My neighborhood friends would bring over their paddle controllers and we would plug in and play every man for himself and it never really got old. The direction that the cannonball traveled in at the start seemed to be random and this meant that nobody had an advantage. Playing against the computer could sometimes be full of shit because it would make moves that probably aren't possible for a human to do. The other way that this could be would be that the computer AI was so terrible that it wasn't even challenging. I'm certain that there is only so much actual AI that can go into 4k of memory.

I don't recall many games that used the paddle controllers and unless you were using the paddles, only 2 joysticks could be plugged into the 2600. As you can tell from the above picture, two paddles would plug into a single joystick input.
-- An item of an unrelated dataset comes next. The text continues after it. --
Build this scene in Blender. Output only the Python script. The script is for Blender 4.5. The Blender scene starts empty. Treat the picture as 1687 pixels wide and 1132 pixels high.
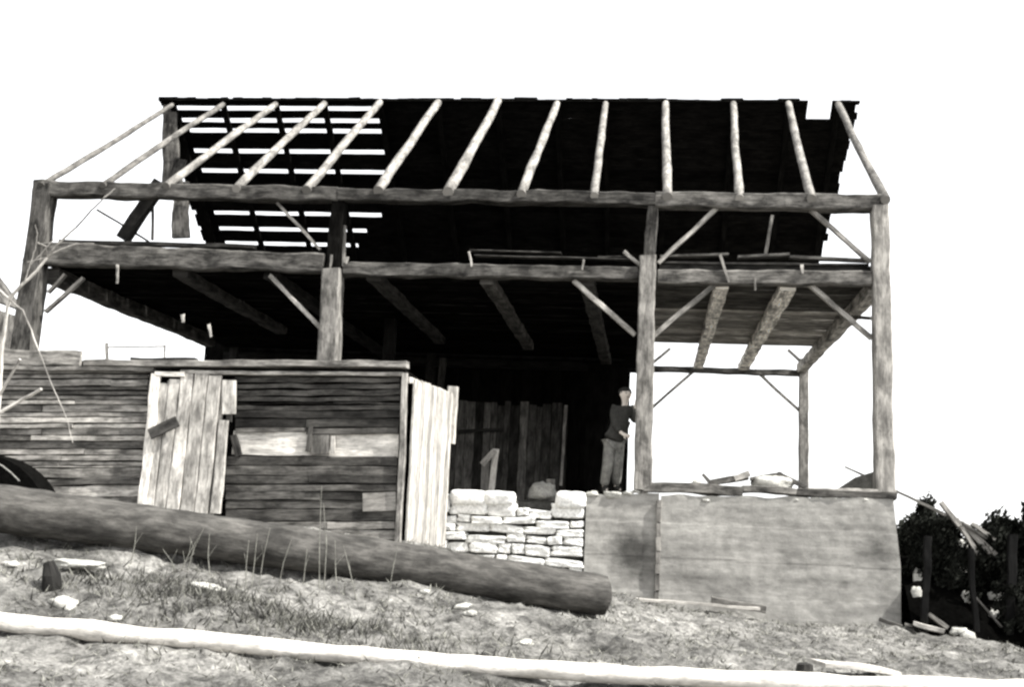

I have no idea how this worked, but it just did.

This video shows how crazy fast paced this game could end up being. I am quite certain that I suffered some sort of eye damage from attempting to squint or sit so close to the television to get an edge over my opponents.

Like a lot of games that are in my memory banks from my youth, this one is best not played today. The memories are a lot better than the experience would be today.

To me it is funny to see what we considered cutting-edge entertainment back in those days because this, and every other game that existed at the time, was extremely simplistic. That didn't mean that it wasn't fun though and of all the games that existed on the old-school Atari, Warlords is one of the ones that sticks out in my mind as being truly unique.